Autor predicted that the rise of AI could trigger a “Mad Max" scenario, where skills that once generated wages would become cheap and commoditised, and leaving most workers fighting for little of what wealth they can get, while the rich consolidate most of the power.
“The more likely scenario to me looks much more like Mad Max: Fury Road, where everybody is competing over a few remaining resources that aren’t controlled by some warlord somewhere," he said on the “Possible" podcast, hosted by LinkedIn cofounder Reed Hoffman.
Autor was referring to the dystopian movie ‘Mad Max: Fury Road’, a post-apocalyptic movie where resources are scarce while a tyrant rules over a helpless population. The economist said AI could concentrate wealth and power at the top while leaving most workers to fight over what’s left.
“The threat that rapid automation poses — to the degree it poses as a threat — is not running out of work, but making the valuable skills that people have highly abundant so they’re no longer valuable," he said.

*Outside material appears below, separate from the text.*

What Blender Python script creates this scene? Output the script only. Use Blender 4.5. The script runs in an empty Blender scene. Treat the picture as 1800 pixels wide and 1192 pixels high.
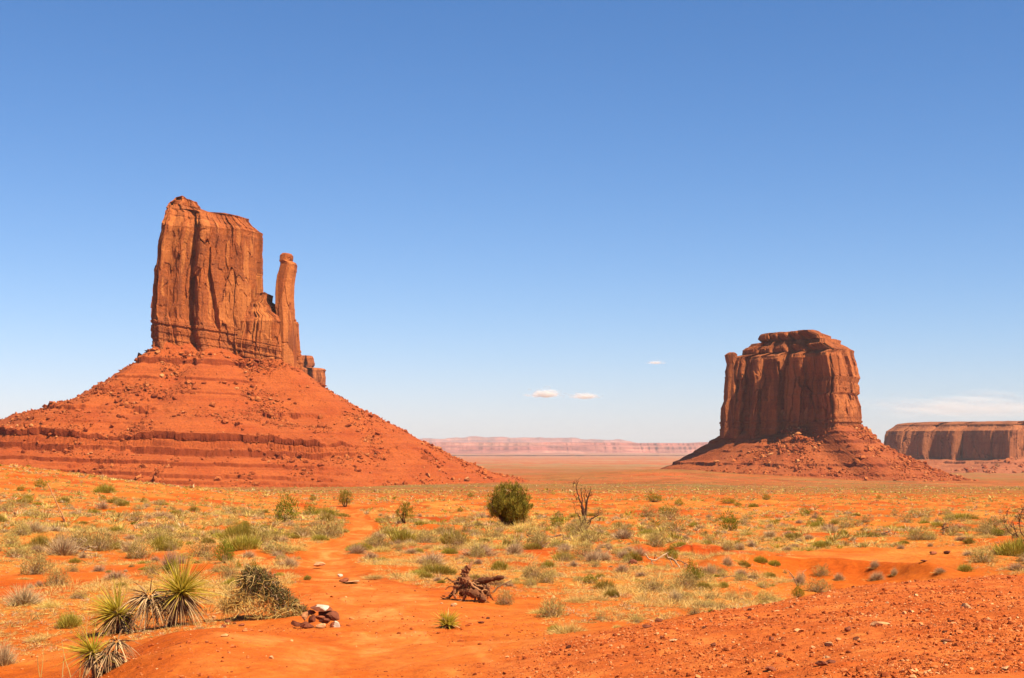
import bpy, math, random
import numpy as np
from mathutils import Vector, Matrix

R = math.radians
F, HX, HY = 2700.0, 900.0, 785.0          # focal length and horizon in photo pixels (1800 wide)
scene = bpy.context.scene
C = scene.collection

# ------------------------------------------------------------------ camera, sky, sun, exposure
cam_d = bpy.data.cameras.new('camera')
cam = bpy.data.objects.new('camera', cam_d); C.objects.link(cam)
cam.location = (0, 0, 0); cam.rotation_euler = (R(90), 0, 0)
cam_d.sensor_width = 36.0; cam_d.lens = 54.0
cam_d.shift_y = (785 - 596) / 1800.0
cam_d.clip_start = 0.2; cam_d.clip_end = 300000
scene.camera = cam
scene.render.resolution_x = 1024; scene.render.resolution_y = 678

SUN_AZ, SUN_EL = 127.0, 54.0               # azimuth clockwise from the view direction (+Y)
w = bpy.data.worlds.new('World'); scene.world = w; w.use_nodes = True
nt = w.node_tree; bg = nt.nodes['Background']
sky = nt.nodes.new('ShaderNodeTexSky'); sky.sky_type = 'NISHITA'; sky.sun_disc = False
sky.sun_elevation = R(SUN_EL); sky.sun_rotation = R(SUN_AZ)
sky.altitude = 1600; sky.air_density = 1.0; sky.dust_density = 1.0; sky.ozone_density = 1.0
bg.inputs[1].default_value = 0.067
sp_ = nt.nodes.new('ShaderNodeSeparateColor'); cb_ = nt.nodes.new('ShaderNodeCombineColor'); nt.links.new(sky.outputs[0], sp_.inputs[0])
for ch, (kk_, pw_) in enumerate(((0.355, 1.43), (0.608, 1.13), (0.975, 1.0))):      # contrastier, bluer high sky
    a_ = nt.nodes.new('ShaderNodeMath'); a_.operation = 'POWER'; a_.inputs[1].default_value = pw_
    b_ = nt.nodes.new('ShaderNodeMath'); b_.operation = 'MULTIPLY'; b_.inputs[1].default_value = kk_
    nt.links.new(sp_.outputs[ch], a_.inputs[0]); nt.links.new(a_.outputs[0], b_.inputs[0]); nt.links.new(b_.outputs[0], cb_.inputs[ch])
nt.links.new(cb_.outputs[0], bg.inputs[0])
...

He also pointed out that some roles, such as touch typists, factory technicians and taxi drivers – which are well-paying jobs – have been downgraded or replaced by technology. He said people will not be unemployed, but shifted to lower-paid service jobs like food service, cleaning or security that do not require much training and offer minimal pay.
“Automation can either increase the expertise of your work by eliminating the supporting tasks and allowing you to focus on what you’re really good at," he said. “Or, it can descale your work by automating the expert parts and just leaving you with a sort of last mile."
This follows a Salesforce study from May, which projected that 23% of workers will be redeployed over the next two years due to the rapid rise of AI. Even those who remain in their current roles are expected to see significant changes in their job responsibilities.
Autor called on efforts to design AI to support workers in order to avoid a future where technology widens inequality. He said the best place to start would be by focusing AI where it can do the most good, such as in healthcare and education.
“Healthcare and education — two activities that in the United States has 20% GDP, a lot of it public money, actually — this is where there’s such a great opportunity where AI could be a tool that could be so helpful to us in a way that other tools have not been," he said.